-------- Information given

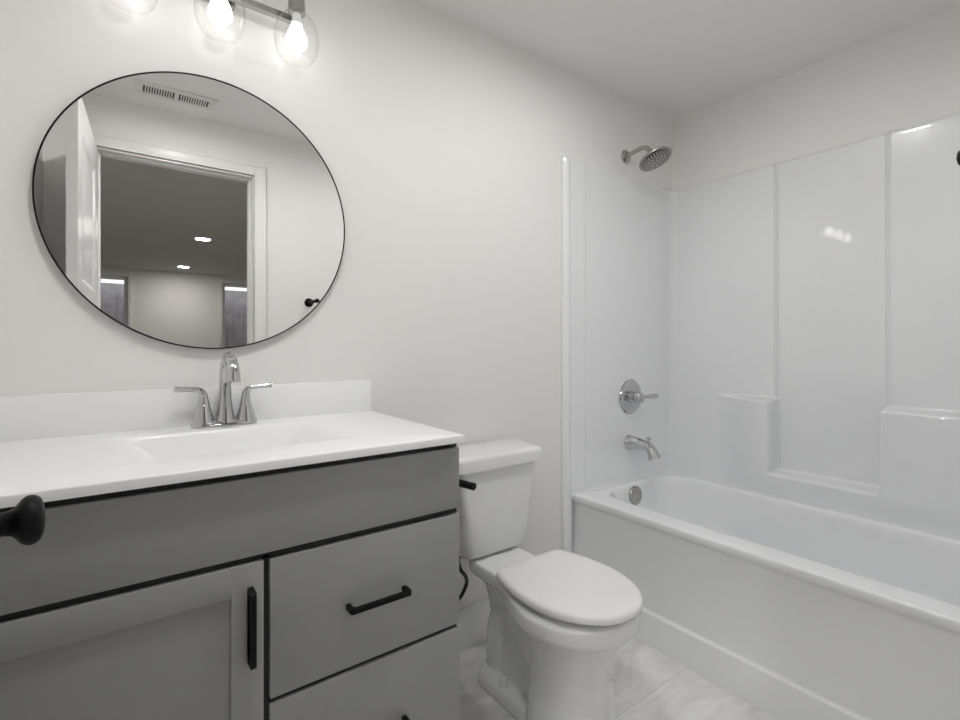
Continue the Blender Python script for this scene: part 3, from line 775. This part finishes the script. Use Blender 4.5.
for a, b in ((vx0+0.036, mx_-0.009), (mx_+0.009, vx1-0.036)):
    for k in range(1, 12):
        x = a+(b-a)*k/12
        obj('slat', box_bm(x-0.0024, x+0.0024, vy0+w, vy1-w, CH-0.0075, CH-0.002), M['vent'], ve)

hx, hz = 0.922, 1.378
tb = thing('towel_hook', 'black towel arm with round plate on the wall beside the doorway', 'towel hook', (hx, WF, hz))
obj('wall_plate', lathe_bm((hx, WF+0.0005, hz), (0, 1, 0), [(0, 0), (0.026, 0), (0.026, 0.005), (0.023, 0.009), (0.012, 0.010), (0, 0.010)], 32), M['black'], tb)
obj('arm', lathe_bm((hx, WF+0.009, hz), (0, 1, 0), [(0, 0), (0.0098, 0), (0.0098, 0.142), (0, 0.142)], 20), M['black'], tb)
obj('end_knob', lathe_bm((hx, WF+0.145, hz), (0, 1, 0), [(0, 0), (0.0095, 0.001), (0.0122, 0.005), (0.0130, 0.011), (0.0122, 0.017), (0.0085, 0.021), (0, 0.023)], 24), M['black'], tb)

# downlights of the room beyond; those by the doorway are unseen, added as fill
for k, (x, y, lab) in enumerate(((0.774, -3.365, 'larger of two lit downlights on the hall ceiling in the mirror'), (0.808, -5.79, 'smaller lit hall downlight in the mirror, nearer the windows'),
                                 (-1.05, -1.15, 'added unseen hall fill downlight outside the doorway, behind the open door'), (1.95, -1.15, 'added unseen hall fill downlight outside the doorway, beyond its latch side'))):
    dl = thing('recessed_downlight', lab, 'light', (x, y, CH-0.008), 'hall ceiling downlights')
    bm = bmesh.new(); prof = [(0.074, 0.0003), (0.095, 0.0003), (0.095, 0.004), (0.075, 0.007)]
    V = add_loft(bm, [[(x+r_*math.cos(2*PI*i/40), y+r_*math.sin(2*PI*i/40), CH-h) for i in range(40)] for r_, h in prof], False, False)
    for i in range(40): bm.faces.new((V[-1][i], V[-1][(i+1) % 40], V[0][(i+1) % 40], V[0][i]))
    obj('trim_ring', bm, M['trim'], dl)
    obj('lens', lathe_bm((x, y, CH-0.0005), (0, 0, -1), [(0, 0), (0.073, 0), (0.073, 0.004), (0, 0.0045)], 36), M['hall_led' if k < 2 else 'hall_fill_led'], dl)
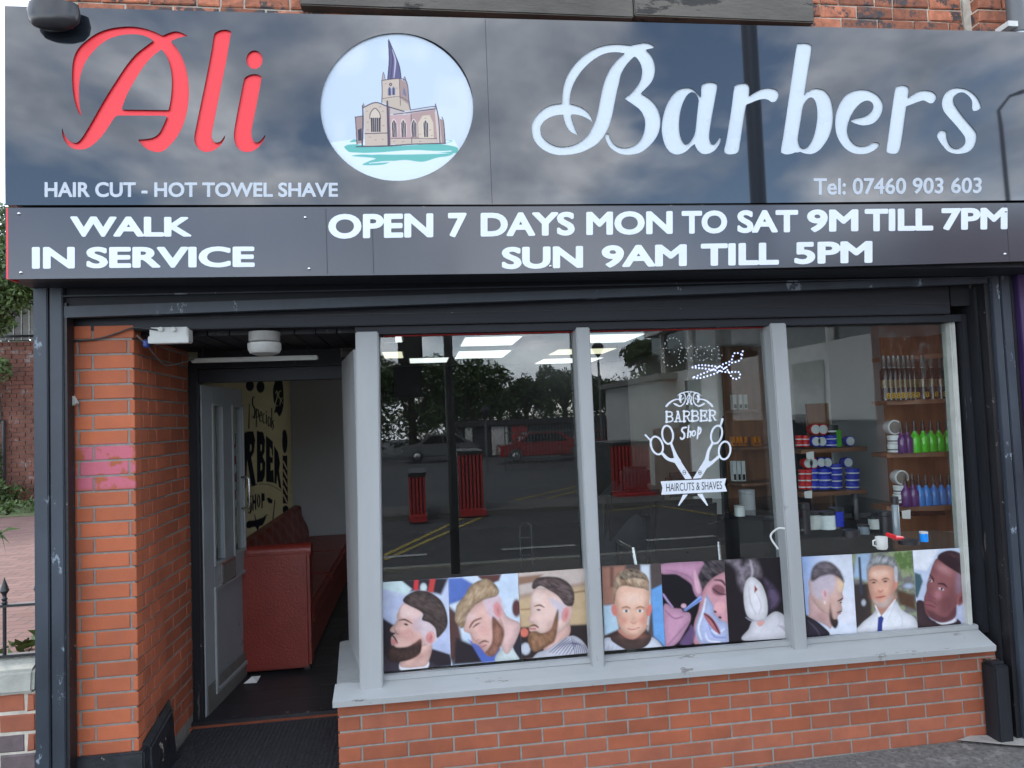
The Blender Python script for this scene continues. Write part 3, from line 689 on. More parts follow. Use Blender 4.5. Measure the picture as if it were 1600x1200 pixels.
a_ops = [('+', [(430, 600), (395, 545), (350, 505), (300, 497), (240, 510), (180, 560), (130, 640), (95, 740), (80, 850), (90, 950), (120, 1030), (165, 1078), (225, 1093), (290, 1070), (335, 1030), (400, 960), (440, 800)]),
  ('-', [(350, 535), (310, 560), (275, 620), (250, 700), (238, 800), (242, 900), (265, 970), (300, 1003), (340, 975), (370, 920), (388, 850), (402, 700), (412, 620), (390, 560)]),
  ('+', [(435, 490), (455, 462), (510, 447), (560, 455), (577, 480), (565, 560), (530, 750), (510, 880), (508, 950), (525, 995), (555, 1000), (580, 970), (600, 938), (611, 942), (600, 990), (560, 1050), (500, 1085), (440, 1085), (395, 1045), (375, 985), (385, 850), (410, 620), (430, 580)])]
r_ops = [('+', [(725, 510), (740, 475), (790, 458), (840, 460), (862, 490), (860, 560), (835, 650), (810, 800), (780, 1000), (770, 1055), (740, 1085), (680, 1092), (645, 1078), (640, 1045), (660, 950), (700, 700)]),
  ('+', [(835, 600), (880, 560), (950, 520), (1010, 500), (1080, 505), (1120, 530), (1125, 570), (1100, 615), (1060, 625), (1030, 605), (990, 597), (930, 610), (820, 650)])]
b_ops = [('+', [(1350, 590), (1400, 525), (1450, 503), (1500, 508), (1546, 530), (1591, 600), (1613, 720), (1606, 830), (1576, 930), (1526, 1010), (1486, 1055), (1430, 1085), (1380, 1088), (1320, 1070), (1270, 1030)]),
  ('-', [(1415, 583), (1380, 600), (1345, 660), (1325, 780), (1305, 900), (1300, 970), (1320, 1025), (1355, 1040), (1395, 1015), (1435, 940), (1460, 840), (1470, 740), (1462, 650), (1440, 600)]),
  ('+', [(1285, 130), (1310, 105), (1360, 97), (1410, 110), (1420, 140), (1400, 280), (1365, 500), (1340, 670), (1305, 900), (1290, 1040), (1270, 1075), (1200, 1093), (1155, 1080), (1145, 1055), (1170, 900), (1220, 560)])]
tE = T5(1280, 50, 5.714)
e_ops = [('+', [(275, 795, 1), (330, 770), (400, 755), (450, 730), (480, 690), (483, 650), (460, 620), (420, 612), (370, 635), (320, 690), (280, 760), (255, 850), (262, 920), (295, 980), (340, 1012), (390, 1020), (440, 1010), (490, 985), (530, 990), (538, 1010), (500, 1050), (440, 1080), (370, 1090), (290, 1075), (220, 1025), (165, 940), (145, 850), (150, 740), (185, 640), (240, 565), (310, 525), (380, 513), (460, 525), (530, 570), (568, 630), (570, 690), (540, 760), (480, 815), (400, 833), (330, 820)])]
r2_ops = [('+', [(680, 510), (700, 485), (750, 473), (790, 485), (803, 510), (795, 590), (780, 680), (750, 900), (730, 1020), (715, 1060), (690, 1082), (640, 1085), (605, 1070), (603, 1045), (620, 920), (650, 700)]),
  ('+', [(775, 610), (830, 565), (890, 530), (950, 520), (1010, 530), (1045, 560), (1045, 595), (1020, 630), (985, 635), (940, 612), (900, 617), (765, 663)])]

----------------

*Exercise goal*
Only the lines from the start of the material through the line containing "CH-0.002), M['vent'], ve)" should be transcribed. Pictures stay out.

*Reply to the exercise*
Continue the Blender Python script for this scene: part 3, from line 775. This part finishes the script. Use Blender 4.5.
for a, b in ((vx0+0.036, mx_-0.009), (mx_+0.009, vx1-0.036)):
    for k in range(1, 12):
        x = a+(b-a)*k/12
        obj('slat', box_bm(x-0.0024, x+0.0024, vy0+w, vy1-w, CH-0.0075, CH-0.002), M['vent'], ve)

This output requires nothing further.